Tapi, di akhir musim, atas komentar pembelaannya terhadap Young, para kritikus
MU mungkin akan mencari-cari hubungan—meski dengan ngawur—antara Fergie dan
Moggi.
Kekalahan dua
kali dari rival sekota, salah satunya dengan angka yang tak terbayangkan sebelumnya, boleh
saja dianggap tak ada. Juga gol Wigan yang tak disahkan, penalti Fulham yang
tak diberikan, penalti-penalti aneh yang diganjarkan pada QPR dan Villa (yang
hampir saja mendepak keduanya dari EPL), ada baiknya lupakan saja. Tapi, disamai
Everton 4-4 setelah memimpin dua gol, di Old Trafford lagi, menunjukkan hampir
semuanya: tahun ini bukan waktunya United.
b. Sir Alex akan bertahan lebih lama
Sebuah tulisan di
Guardian menyatakan bahwa kehancuran
United akan menjelang segera. Sir Alex tak akan selamanya di bangku cadangan
United, karena ia sudah begitu lama melakukannya.

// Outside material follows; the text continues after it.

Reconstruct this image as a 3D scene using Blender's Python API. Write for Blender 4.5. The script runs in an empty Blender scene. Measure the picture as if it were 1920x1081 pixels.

Dan, semua penggantinya,
siapa pun dia, akan dihantui oleh sejarah kebesaran Sir Alex yang tampaknya hampir
mustahil diulangi.
Oke, mari terus
berhitung siapakah yang dalam lima tahun ke depan akan meneruskan tampuk
kepemimpinan Fergie di Old Trafford. Apakah David Moyes (yang memiliki banyak
kesamaan dengan Fergie) atau Ryan Giggs (yang jadi pemain yang paling lama
bersama Fergie di United) atau Gery Neville (yang sedang mulai merintis karir
kepelatihannya) atau nama-nama dengan sejarah besar juga macam Mourinho atau
Guardiola. Tapi, jika saya fans United, saya akan bersyukur karena pergantian
itu tampaknya tak akan terjadi pada musim depan—mungkin malah tidak terjadi 3-4
musim ke depan. Kekalahan dari City pada musim ini adalah salah satu faktornya. Jelas tak seperti Guardiola, Fergie tak akan mundur saat ia menderita kekalahan. (Karena itu, United
diberikannya 12 gelar Liga, 5 Piala FA, 4 Piala Liga, 4 gelar Eropa, dan 2
juara dunia.) Sesumbarnya bahwa United tak akan belanja gila-gilaan sebagaimana
City dan tetap mengedepankan pemain muda adalah psywar paling awal Fergie untuk musim depan. Dan, itu artinya, ia tak akan ke mana-mana. Ia menerima
tantangan Mancini, yang disemprotnya awal bulan ini, agar tak buru-buru
meninggalkan Premier League. Kita masih akan melihatnya mengunyah permen karet di pinggir lapangan, hingga bertahun-tahun ke depan.
Dan, sejauh ini,
bertaruh atas United dengan Fergie berada di dalamnya tetaplah pertaruhan yang
paling aman. Sebab, seperti yang sudah-sudah, itu berarti, masih akan ada gelar
Liga yang sangat mungkin diberikannya kepada fans United.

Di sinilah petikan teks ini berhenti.